Music Reviews
Pagans in Vegas

Metric Pagans in Vegas

(MMI / Crystal Math Music) Rating - 4/10
"I've been tasked with reviewing the new Metric album, Pagans in Vegas," I wrote my new crush last week, maybe showing off a little. "I'm annoyed because I don't think it's any good, which is very disappointing. I love Metric. I think I reviewed two other albums of theirs for the site over the years, maybe only one. But they kind of lost me with Synthetica (though that one wasn't bad), and this one is just... devolving further."
 
Because I write reviews so rarely, I've gotten into a pattern of sticking to the bands I know and love. This means I wax nostalgic too often and sound like an inflexible hag who uses "whippersnapper" too often in casual conversation, lacking any ironic detachment. I'll cut myself a break here and say that I've grown along with many of my idols, with the New Pornographers (and all of their members). With Deerhoof. With anybody else I've doubled or tripled up on. That's all the apology and prefacing I'll allow, because Pagans in Vegas is a shockingly forgettable release.
 
The lyrics are Metric-typical, the usual indictment of the glossy glitterati, and the album's first line off Lie Lie Lie starts off enticingly: "If it happened it was meant to be/offer me a free lobotomy." There's a menacing little build-up in this opening track that had me hoping, begging for the same ecstatic moment I felt when I got to the two minute mark on Empty, the opening track on 2005's Live it Out for the first time.
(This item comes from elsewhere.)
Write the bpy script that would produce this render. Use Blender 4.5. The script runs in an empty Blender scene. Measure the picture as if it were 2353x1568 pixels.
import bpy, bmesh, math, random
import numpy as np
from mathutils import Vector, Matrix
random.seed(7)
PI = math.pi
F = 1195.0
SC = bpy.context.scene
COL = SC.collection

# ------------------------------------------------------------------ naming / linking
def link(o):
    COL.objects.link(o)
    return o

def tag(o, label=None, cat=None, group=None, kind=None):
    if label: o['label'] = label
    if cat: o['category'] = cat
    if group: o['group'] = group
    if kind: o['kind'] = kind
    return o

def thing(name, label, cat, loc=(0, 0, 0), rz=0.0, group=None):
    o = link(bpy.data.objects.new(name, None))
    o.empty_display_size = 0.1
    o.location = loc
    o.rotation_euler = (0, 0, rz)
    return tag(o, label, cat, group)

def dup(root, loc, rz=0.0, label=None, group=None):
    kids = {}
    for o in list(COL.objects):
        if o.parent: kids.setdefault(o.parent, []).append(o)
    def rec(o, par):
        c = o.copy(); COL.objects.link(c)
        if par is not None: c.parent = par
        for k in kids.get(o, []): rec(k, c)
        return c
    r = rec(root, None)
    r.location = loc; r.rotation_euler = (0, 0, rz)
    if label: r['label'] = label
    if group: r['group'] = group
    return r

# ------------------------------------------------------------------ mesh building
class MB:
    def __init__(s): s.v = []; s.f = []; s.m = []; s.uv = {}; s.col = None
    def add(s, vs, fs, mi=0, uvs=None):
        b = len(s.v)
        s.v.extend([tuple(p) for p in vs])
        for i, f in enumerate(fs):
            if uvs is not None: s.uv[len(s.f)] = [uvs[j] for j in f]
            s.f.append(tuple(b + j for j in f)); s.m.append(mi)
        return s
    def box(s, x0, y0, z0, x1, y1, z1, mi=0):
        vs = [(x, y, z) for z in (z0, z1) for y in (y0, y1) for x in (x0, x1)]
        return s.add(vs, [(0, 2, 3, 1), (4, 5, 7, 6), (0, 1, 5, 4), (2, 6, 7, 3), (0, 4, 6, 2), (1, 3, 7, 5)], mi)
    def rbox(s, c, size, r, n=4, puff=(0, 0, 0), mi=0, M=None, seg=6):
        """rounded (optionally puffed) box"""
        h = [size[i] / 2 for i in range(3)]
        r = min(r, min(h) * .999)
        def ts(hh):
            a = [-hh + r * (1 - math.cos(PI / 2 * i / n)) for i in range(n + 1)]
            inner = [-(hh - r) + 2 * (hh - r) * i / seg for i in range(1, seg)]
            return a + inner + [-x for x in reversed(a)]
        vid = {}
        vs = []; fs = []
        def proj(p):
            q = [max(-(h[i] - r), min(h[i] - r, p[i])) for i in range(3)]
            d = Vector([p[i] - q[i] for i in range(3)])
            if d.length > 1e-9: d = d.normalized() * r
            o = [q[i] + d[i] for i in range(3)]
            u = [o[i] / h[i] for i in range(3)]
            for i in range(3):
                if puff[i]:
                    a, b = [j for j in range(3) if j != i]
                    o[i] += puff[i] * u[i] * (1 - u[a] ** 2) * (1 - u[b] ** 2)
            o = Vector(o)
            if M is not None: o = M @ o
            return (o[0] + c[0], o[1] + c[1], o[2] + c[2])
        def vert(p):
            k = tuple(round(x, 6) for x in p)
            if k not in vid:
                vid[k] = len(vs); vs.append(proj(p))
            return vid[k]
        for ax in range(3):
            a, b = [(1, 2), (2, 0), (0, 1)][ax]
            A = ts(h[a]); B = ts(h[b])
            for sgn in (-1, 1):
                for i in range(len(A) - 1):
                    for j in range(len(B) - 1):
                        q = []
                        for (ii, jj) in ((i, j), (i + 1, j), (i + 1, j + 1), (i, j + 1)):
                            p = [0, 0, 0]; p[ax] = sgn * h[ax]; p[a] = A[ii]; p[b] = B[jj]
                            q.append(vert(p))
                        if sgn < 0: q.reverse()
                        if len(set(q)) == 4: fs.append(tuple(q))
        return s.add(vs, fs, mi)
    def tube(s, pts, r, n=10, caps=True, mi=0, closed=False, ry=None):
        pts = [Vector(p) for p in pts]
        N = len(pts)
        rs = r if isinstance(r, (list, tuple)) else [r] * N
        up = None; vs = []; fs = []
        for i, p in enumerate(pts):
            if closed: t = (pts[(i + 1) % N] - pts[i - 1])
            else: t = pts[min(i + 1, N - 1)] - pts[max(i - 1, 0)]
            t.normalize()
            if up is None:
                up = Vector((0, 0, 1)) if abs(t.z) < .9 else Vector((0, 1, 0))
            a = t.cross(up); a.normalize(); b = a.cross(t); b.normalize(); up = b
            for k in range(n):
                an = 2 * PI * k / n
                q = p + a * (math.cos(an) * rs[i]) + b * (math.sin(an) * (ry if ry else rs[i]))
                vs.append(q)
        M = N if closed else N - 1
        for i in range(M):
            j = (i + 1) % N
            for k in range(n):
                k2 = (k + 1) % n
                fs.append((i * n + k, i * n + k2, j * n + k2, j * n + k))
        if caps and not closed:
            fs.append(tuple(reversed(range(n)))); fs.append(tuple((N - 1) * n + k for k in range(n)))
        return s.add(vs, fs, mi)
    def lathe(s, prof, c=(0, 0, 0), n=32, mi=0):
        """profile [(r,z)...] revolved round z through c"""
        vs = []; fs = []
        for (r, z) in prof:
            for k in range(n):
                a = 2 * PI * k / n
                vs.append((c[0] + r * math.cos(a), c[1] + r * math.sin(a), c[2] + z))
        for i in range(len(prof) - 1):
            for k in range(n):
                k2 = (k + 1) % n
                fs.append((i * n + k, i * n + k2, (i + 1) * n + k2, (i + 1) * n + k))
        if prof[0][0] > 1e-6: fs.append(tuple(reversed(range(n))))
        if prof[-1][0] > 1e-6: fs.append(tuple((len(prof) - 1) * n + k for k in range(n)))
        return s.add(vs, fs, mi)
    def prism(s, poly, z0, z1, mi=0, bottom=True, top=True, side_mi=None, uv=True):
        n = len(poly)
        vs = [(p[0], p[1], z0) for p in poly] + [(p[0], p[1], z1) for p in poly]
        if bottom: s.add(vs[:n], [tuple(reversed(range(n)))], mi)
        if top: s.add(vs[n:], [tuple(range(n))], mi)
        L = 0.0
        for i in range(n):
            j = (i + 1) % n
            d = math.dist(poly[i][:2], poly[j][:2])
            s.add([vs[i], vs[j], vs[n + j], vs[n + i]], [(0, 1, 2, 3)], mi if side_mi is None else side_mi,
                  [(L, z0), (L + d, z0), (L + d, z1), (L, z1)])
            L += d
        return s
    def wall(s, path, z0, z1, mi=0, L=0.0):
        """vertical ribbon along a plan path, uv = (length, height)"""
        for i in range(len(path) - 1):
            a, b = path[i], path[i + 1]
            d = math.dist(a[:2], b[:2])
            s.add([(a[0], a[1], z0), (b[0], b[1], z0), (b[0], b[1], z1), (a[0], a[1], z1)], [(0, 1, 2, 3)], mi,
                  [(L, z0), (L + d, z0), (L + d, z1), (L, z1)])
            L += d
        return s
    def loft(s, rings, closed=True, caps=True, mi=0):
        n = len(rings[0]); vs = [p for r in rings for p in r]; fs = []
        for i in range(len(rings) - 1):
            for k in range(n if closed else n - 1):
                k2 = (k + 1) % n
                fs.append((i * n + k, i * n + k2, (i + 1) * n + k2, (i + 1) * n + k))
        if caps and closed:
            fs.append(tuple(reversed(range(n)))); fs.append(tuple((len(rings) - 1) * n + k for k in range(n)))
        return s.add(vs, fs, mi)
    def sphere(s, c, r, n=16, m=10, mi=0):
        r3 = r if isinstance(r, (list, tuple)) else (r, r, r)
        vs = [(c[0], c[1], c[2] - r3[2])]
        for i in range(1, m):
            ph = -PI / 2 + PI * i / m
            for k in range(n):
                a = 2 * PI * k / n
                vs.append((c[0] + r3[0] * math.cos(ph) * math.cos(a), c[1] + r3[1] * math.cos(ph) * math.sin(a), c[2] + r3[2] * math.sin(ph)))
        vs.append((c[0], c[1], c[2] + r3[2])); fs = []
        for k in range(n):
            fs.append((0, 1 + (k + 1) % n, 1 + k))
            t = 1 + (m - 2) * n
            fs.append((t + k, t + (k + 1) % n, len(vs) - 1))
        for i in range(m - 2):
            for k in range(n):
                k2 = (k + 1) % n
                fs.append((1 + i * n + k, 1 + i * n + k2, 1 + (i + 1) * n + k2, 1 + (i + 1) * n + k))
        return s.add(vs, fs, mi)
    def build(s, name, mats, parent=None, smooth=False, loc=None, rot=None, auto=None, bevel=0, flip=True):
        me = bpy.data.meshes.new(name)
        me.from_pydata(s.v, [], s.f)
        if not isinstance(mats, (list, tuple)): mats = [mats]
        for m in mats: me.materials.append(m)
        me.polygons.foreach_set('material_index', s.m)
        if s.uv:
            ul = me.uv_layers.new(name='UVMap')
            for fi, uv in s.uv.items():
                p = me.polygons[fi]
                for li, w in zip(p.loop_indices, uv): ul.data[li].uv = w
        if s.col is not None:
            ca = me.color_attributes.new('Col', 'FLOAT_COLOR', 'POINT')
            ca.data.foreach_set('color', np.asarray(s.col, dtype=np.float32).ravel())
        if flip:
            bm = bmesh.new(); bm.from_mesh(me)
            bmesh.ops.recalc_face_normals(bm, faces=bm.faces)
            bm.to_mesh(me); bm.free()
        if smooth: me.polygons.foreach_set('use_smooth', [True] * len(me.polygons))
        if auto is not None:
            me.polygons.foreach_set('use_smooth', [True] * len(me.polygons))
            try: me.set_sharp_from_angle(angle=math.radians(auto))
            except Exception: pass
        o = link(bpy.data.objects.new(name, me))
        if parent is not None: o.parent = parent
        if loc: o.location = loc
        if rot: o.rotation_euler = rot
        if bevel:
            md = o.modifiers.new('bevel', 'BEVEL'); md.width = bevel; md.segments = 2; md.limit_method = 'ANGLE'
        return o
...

When they say any sex is good sex, they're lying. The song's climax is utterly underwhelming. I'd kick it out of bed immediately. 
 
There's a patchwork of pleasantness woven throughout. What would I cobble together from this disappointment? The tragically short chorus of Fortunes: "Stay to soften the blow/hand over fist/to drink and to smoke/my blood from a stone/I do expect/fortunes to fold/hand over fist/to soften the blow/blood from a stone." Maybe, but only just maybe, the deeper bass, again under the chorus, from Celebrate, and only because that reminds me of CHVRCHES (how the mighty have fallen). Too Bad, So Sad is the only track that even begins to approximate something remotely recognizable as Metric, and it does so pathetically. Why? Because it's a repetitive percussive nothingness until we get our throwback, and to what? "Oh yeah, WOO HOO!" That's it. That's honestly it.
 
Notice I've left off the single, Cascades. Metric has become a dull droid where it used to be an instant dance party. I feel some Ratatat, Ladytron, Depeche Mode, and the slower, older new wave influences, but there's nothing new here. It's sleepy and it drones on. I can't imagine a worse pick for a single.
 
By the time the closing tracks roll around, the album has fallen apart entirely. These instrumentals are complete afterthoughts and belong nowhere, relegated to the bottom heap where maybe, on vinyl, they'd naturally flow into the sweet release of the needle spinning in the center, the jarring clicks preferable to the album showcasing the devolution of pop rock icons.